What you are asked to do ▸
Scan the records for the string "script"; copy each line where it occurs.

Information shown ▸
———
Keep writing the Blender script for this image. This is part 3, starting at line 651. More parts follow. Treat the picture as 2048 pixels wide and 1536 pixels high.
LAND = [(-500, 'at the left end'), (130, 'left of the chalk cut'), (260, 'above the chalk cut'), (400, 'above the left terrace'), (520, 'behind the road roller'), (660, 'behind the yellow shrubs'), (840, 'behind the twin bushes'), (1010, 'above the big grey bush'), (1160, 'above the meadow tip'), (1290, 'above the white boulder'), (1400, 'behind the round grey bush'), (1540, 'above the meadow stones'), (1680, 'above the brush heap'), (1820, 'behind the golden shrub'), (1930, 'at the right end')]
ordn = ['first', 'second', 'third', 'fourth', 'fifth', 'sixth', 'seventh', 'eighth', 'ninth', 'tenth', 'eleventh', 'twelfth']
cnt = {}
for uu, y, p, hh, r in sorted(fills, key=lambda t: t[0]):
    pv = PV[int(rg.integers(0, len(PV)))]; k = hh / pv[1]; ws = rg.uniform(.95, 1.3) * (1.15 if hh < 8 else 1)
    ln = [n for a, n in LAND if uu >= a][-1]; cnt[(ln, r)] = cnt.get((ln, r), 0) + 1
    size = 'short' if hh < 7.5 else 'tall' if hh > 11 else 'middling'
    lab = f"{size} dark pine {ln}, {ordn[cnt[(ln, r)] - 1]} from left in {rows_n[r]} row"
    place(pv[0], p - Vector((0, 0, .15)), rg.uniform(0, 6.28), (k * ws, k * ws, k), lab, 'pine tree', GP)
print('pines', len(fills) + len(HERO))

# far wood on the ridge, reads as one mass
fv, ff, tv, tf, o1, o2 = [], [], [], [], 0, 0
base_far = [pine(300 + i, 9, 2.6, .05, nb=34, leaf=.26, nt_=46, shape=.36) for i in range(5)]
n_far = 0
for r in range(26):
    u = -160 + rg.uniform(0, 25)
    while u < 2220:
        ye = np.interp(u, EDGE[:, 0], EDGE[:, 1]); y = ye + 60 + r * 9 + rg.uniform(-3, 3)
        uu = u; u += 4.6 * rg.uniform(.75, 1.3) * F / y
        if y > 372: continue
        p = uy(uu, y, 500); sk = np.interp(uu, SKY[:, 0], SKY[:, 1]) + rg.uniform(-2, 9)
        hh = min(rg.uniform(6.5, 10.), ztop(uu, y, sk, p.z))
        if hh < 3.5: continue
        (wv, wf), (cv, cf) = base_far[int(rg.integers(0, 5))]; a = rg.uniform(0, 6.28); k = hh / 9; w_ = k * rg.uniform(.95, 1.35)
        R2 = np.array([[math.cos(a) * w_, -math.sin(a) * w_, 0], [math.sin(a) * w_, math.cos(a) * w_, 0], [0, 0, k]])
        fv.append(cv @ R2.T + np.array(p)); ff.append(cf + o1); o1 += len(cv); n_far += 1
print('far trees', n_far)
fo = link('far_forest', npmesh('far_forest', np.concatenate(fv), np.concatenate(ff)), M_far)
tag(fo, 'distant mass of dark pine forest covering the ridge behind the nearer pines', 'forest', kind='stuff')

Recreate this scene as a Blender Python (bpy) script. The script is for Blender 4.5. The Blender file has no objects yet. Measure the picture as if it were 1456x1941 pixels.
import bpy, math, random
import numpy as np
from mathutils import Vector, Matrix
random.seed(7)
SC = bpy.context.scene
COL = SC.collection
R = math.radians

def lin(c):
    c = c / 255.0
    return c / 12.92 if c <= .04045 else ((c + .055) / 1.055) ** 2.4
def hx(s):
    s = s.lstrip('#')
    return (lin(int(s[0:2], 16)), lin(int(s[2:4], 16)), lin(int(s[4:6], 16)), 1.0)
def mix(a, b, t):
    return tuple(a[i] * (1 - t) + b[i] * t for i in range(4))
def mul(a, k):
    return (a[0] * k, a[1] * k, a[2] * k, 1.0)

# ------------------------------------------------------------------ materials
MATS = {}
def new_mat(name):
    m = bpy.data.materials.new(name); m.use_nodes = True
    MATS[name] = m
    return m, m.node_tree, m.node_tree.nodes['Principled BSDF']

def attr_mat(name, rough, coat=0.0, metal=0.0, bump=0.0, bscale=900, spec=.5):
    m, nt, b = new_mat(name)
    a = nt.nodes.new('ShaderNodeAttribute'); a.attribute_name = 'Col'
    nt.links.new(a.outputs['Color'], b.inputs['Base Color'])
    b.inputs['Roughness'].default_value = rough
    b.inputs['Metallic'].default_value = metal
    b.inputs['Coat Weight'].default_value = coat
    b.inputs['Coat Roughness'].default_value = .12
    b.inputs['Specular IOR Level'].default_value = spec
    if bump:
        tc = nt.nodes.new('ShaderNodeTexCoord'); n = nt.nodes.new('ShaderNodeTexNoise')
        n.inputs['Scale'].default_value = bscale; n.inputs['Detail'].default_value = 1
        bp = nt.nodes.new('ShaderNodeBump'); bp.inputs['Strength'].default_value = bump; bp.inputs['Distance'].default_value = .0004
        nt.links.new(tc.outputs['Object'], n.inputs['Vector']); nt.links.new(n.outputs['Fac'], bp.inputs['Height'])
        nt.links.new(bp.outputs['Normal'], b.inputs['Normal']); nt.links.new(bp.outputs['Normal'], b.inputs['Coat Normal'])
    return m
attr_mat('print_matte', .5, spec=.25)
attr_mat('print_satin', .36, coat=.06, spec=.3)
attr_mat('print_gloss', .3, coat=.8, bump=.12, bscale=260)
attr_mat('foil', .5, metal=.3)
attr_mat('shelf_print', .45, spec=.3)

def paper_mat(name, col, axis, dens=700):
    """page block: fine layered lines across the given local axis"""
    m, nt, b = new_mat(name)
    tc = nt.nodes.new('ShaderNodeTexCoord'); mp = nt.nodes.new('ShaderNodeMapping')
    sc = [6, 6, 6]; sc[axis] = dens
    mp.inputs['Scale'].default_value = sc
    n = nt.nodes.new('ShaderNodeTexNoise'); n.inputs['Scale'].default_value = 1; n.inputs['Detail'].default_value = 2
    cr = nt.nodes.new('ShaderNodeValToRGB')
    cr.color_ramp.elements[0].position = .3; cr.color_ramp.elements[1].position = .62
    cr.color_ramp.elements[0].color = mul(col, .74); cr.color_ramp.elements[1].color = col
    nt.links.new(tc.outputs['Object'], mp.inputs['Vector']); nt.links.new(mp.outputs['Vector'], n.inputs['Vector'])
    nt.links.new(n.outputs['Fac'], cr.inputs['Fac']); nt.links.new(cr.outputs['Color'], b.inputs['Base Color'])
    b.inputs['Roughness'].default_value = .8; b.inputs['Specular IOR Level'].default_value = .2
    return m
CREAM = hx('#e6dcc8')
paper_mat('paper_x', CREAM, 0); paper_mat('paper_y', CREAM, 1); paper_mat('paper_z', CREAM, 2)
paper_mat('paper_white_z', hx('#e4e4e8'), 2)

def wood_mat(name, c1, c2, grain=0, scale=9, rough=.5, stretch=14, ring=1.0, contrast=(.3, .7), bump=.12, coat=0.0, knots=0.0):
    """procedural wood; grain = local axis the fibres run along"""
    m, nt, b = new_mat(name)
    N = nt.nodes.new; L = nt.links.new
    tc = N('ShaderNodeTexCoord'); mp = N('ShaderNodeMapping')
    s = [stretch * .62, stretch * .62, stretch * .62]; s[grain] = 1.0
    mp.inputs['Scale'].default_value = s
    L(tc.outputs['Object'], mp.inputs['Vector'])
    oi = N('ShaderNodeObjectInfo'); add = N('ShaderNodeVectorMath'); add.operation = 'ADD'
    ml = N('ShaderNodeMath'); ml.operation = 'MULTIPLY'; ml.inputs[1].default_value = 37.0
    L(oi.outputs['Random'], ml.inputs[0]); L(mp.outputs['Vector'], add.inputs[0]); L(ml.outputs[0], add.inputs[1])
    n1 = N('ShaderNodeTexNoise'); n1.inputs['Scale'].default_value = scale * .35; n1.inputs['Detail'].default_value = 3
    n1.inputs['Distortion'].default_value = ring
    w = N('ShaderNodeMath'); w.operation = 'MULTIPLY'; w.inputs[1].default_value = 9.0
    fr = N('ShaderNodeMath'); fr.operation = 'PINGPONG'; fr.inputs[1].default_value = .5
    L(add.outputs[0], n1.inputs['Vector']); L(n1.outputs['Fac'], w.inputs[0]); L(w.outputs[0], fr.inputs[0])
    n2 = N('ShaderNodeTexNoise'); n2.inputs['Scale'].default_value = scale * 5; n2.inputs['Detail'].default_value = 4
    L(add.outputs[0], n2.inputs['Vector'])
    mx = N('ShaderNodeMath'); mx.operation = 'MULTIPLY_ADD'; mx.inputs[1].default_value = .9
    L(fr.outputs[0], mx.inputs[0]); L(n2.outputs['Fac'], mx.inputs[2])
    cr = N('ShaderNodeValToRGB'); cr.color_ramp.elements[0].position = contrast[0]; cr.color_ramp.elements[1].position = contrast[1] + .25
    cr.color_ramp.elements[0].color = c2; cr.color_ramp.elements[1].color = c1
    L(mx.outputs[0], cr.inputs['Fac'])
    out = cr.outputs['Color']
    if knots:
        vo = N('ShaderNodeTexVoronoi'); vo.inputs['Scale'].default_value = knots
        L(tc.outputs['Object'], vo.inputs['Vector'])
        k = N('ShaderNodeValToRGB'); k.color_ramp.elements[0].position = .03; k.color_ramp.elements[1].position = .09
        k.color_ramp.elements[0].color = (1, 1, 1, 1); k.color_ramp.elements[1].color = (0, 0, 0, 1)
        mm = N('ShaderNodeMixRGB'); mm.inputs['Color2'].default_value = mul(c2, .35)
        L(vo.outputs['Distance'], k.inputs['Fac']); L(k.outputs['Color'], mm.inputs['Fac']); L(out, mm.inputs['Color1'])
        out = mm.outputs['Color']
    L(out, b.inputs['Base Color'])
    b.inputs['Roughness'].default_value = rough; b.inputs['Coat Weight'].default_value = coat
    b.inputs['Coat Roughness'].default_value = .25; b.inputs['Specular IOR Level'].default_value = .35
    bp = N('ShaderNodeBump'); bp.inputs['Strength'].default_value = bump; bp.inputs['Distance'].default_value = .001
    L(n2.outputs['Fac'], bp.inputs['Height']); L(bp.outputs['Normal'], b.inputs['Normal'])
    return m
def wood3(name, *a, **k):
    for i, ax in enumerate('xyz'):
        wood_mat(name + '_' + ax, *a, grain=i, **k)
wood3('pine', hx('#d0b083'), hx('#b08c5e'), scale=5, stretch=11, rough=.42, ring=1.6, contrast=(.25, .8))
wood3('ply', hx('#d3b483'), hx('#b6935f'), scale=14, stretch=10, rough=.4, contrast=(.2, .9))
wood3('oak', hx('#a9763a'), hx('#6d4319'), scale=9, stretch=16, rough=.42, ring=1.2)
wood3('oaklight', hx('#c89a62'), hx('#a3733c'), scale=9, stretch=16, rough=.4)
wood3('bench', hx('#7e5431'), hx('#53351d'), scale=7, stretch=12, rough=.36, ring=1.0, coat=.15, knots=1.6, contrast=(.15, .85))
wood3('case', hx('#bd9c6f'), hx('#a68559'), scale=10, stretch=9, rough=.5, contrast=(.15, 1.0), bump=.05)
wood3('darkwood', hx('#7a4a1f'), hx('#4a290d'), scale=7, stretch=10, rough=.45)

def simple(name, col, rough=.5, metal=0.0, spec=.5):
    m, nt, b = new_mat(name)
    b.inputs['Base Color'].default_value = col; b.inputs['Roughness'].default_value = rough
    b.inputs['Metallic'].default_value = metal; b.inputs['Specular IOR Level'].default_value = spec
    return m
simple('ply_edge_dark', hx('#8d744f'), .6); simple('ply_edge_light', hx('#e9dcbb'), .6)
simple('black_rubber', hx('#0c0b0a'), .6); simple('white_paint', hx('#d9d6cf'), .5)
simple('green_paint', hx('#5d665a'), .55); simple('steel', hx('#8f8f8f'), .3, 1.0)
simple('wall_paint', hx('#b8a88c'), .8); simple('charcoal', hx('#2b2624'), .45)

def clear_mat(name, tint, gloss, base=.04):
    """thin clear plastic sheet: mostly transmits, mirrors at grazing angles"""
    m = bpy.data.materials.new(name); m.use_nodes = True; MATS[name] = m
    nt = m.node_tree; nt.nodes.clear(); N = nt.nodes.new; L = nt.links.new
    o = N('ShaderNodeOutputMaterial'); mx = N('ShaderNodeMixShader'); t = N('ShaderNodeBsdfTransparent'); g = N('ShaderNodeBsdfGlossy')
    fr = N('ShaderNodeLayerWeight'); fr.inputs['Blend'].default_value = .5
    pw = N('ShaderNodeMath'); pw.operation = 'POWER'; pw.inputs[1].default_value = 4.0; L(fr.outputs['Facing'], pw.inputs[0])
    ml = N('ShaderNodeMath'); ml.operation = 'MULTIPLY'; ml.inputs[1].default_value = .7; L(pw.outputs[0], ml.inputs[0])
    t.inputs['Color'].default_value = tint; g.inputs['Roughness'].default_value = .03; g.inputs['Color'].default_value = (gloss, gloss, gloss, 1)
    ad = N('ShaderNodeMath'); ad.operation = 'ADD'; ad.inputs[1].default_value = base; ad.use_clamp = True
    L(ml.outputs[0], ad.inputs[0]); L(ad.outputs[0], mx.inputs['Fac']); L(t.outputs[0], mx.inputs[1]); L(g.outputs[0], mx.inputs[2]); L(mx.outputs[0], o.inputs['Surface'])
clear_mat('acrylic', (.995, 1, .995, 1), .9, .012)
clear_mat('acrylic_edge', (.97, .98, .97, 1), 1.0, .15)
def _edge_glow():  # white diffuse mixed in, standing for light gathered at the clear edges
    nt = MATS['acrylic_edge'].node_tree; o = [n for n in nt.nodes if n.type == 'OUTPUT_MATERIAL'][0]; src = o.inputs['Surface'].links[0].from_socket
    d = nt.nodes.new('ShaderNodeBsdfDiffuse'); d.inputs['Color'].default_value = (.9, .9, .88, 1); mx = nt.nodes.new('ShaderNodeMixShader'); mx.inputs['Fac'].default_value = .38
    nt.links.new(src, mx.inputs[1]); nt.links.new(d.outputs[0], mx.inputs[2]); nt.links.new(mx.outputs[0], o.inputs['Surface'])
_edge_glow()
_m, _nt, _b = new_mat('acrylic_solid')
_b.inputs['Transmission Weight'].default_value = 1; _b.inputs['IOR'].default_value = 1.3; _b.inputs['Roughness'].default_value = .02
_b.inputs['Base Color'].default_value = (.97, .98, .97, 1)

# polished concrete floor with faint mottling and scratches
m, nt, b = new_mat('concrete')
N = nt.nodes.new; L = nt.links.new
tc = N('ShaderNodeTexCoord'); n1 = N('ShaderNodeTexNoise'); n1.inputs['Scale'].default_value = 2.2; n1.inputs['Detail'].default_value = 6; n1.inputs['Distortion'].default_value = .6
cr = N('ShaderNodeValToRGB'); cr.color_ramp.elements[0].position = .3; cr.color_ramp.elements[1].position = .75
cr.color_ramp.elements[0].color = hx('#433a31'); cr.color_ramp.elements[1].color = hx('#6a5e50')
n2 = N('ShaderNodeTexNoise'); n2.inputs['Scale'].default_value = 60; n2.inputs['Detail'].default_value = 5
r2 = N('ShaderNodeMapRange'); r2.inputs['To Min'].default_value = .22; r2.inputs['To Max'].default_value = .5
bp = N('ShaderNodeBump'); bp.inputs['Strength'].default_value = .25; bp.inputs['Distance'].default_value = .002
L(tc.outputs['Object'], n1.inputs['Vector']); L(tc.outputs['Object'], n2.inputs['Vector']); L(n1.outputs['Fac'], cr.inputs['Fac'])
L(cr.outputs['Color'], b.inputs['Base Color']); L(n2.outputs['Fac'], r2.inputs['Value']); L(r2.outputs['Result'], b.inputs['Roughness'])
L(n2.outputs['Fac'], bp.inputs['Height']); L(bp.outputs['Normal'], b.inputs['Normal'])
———
Solution to the exercise ▸
Keep writing the Blender script for this image. This is part 3, starting at line 651. More parts follow. Treat the picture as 2048 pixels wide and 1536 pixels high.
Recreate this scene as a Blender Python (bpy) script. The script is for Blender 4.5. The Blender file has no objects yet. Measure the picture as if it were 1456x1941 pixels.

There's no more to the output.